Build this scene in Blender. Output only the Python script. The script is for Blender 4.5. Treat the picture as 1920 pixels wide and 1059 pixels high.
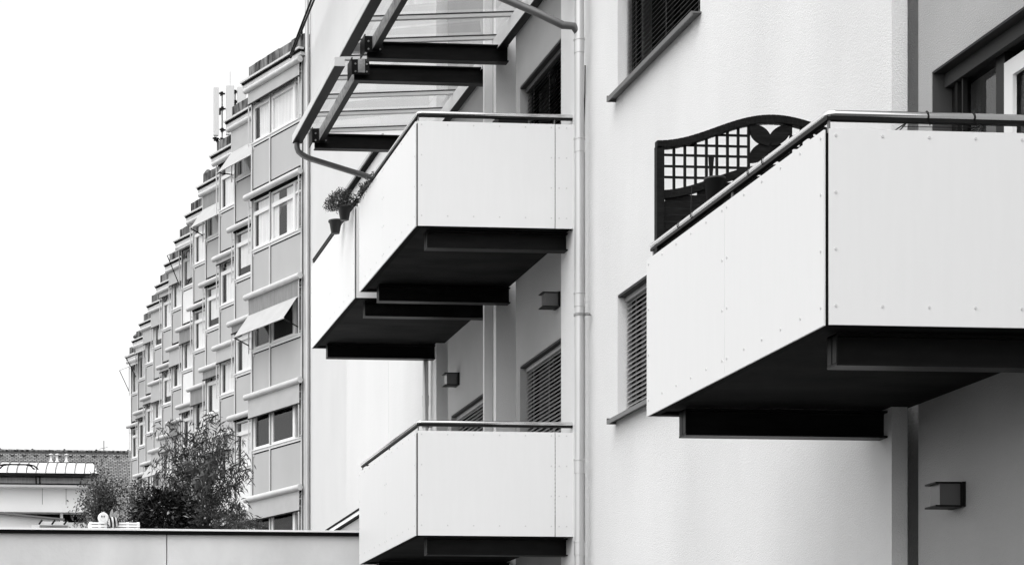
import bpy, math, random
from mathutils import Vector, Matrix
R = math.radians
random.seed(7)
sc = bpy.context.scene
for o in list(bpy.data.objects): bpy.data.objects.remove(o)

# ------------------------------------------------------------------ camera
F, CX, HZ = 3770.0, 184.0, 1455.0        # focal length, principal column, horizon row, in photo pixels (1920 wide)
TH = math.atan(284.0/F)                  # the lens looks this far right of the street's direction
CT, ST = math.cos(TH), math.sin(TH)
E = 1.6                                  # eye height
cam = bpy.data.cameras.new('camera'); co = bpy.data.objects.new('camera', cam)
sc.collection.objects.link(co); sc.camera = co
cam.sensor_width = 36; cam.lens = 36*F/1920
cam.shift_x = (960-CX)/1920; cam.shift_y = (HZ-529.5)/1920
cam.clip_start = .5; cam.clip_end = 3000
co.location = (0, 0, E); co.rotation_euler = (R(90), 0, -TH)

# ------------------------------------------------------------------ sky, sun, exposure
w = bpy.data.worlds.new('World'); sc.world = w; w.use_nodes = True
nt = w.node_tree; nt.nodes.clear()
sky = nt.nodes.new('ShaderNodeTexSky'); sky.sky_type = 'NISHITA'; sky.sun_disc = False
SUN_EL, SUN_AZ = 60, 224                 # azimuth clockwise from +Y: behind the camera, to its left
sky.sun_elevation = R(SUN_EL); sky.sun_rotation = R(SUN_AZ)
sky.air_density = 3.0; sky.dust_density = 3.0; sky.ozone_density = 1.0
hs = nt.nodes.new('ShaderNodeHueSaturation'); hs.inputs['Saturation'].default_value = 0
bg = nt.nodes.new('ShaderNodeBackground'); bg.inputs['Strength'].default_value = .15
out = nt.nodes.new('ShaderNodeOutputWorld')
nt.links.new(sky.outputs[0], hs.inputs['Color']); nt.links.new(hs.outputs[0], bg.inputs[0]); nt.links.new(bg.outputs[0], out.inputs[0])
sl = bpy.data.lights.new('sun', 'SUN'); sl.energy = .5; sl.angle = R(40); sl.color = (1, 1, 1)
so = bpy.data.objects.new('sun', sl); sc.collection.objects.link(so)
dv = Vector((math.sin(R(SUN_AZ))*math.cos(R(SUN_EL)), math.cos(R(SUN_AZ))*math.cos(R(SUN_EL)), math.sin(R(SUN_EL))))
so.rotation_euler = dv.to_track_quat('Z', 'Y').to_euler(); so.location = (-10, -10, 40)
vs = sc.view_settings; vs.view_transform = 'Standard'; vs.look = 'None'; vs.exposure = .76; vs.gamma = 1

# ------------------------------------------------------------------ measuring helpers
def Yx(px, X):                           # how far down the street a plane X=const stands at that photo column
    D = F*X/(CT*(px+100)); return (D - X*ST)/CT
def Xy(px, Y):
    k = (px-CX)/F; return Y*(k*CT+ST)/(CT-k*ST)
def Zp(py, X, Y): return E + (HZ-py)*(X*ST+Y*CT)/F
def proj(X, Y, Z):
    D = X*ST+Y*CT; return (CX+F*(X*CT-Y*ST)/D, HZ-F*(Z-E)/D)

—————

### Your goal:
Every line from the start of the listing above through the line with "co.location = (0, 0, E);" should be repeated exactly; skip the pictures and add nothing else.

### Result below:
Build this scene in Blender. Output only the Python script. The script is for Blender 4.5. Treat the picture as 1920 pixels wide and 1059 pixels high.
import bpy, math, random
from mathutils import Vector, Matrix
R = math.radians
random.seed(7)
sc = bpy.context.scene
for o in list(bpy.data.objects): bpy.data.objects.remove(o)

# ------------------------------------------------------------------ camera
F, CX, HZ = 3770.0, 184.0, 1455.0        # focal length, principal column, horizon row, in photo pixels (1920 wide)
TH = math.atan(284.0/F)                  # the lens looks this far right of the street's direction
CT, ST = math.cos(TH), math.sin(TH)
E = 1.6                                  # eye height
cam = bpy.data.cameras.new('camera'); co = bpy.data.objects.new('camera', cam)
sc.collection.objects.link(co); sc.camera = co
cam.sensor_width = 36; cam.lens = 36*F/1920
cam.shift_x = (960-CX)/1920; cam.shift_y = (HZ-529.5)/1920
cam.clip_start = .5; cam.clip_end = 3000
co.location = (0, 0, E); co.rotation_euler = (R(90), 0, -TH)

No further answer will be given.